Europe’s tentative recovery spreads south in September
are expected to show a slight easing in the expansion for non-manufacturing companies, which have consistently outpaced their European peers. The main disappointment in Europe was Spain, where a rise in business activity during August – the first in more than two years – proved short-lived as firms slipped back into decline. Still, the data pointed to a broadening recovery across the euro zone, said Nick Matthews, senior European economist at Nomura, though that had yet to be borne out in official data. “The hard data so far for the third quarter has perhaps a bit more on the disappointing side – in particular industrial production …was very weak in July,” said Matthews. “We expect this to bounce back, but this suggests we could see a slightly slower pace of growth in the third quarter relative to the second quarter.” PMI compiler Markit said its surveys suggested the euro zone economy grew around 0.2 percent from July through September, a touch below the 0.3 percent registered in the second quarter. Nomura’s Matthews said they suggested a slightly stronger rate of growth for the final months of the year. STILL NOT ON SOLID GROUND Markit’s Eurozone Services PMI rose to 52.2 in September from August’s 50.7, little changed from a preliminary reading of 52.1. Readings above 50 signify growth.
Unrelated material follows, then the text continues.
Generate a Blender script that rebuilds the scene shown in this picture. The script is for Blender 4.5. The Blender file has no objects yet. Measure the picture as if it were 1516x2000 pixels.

Businesses in No.1 economy Germany reported rising new orders and staffing levels, while France’s private sector grew for the first time in a year and a half. The upbeat mood was further bolstered by news that euro zone retail sales jumped 0.7 percent in August, month-on-month, hitting the top end of forecasts. Draghi said on Wednesday the euro zone economy still faced downside risks [ID:nL6N0HS2YP]. Chris Williamson, Markit’s chief economist, said the surveys pointed to slightly stronger growth towards the end of this year, even if the region was not out of the woods. “The political instability that has reared up in Italy is a reminder that there remains plenty of scope for recoveries to be derailed,” said Williamson. Italian Prime Minister Enrico Letta won a confidence vote in parliament on Wednesday after Silvio Berlusconi, facing revolt in his own party, backtracked on threats to bring down the government.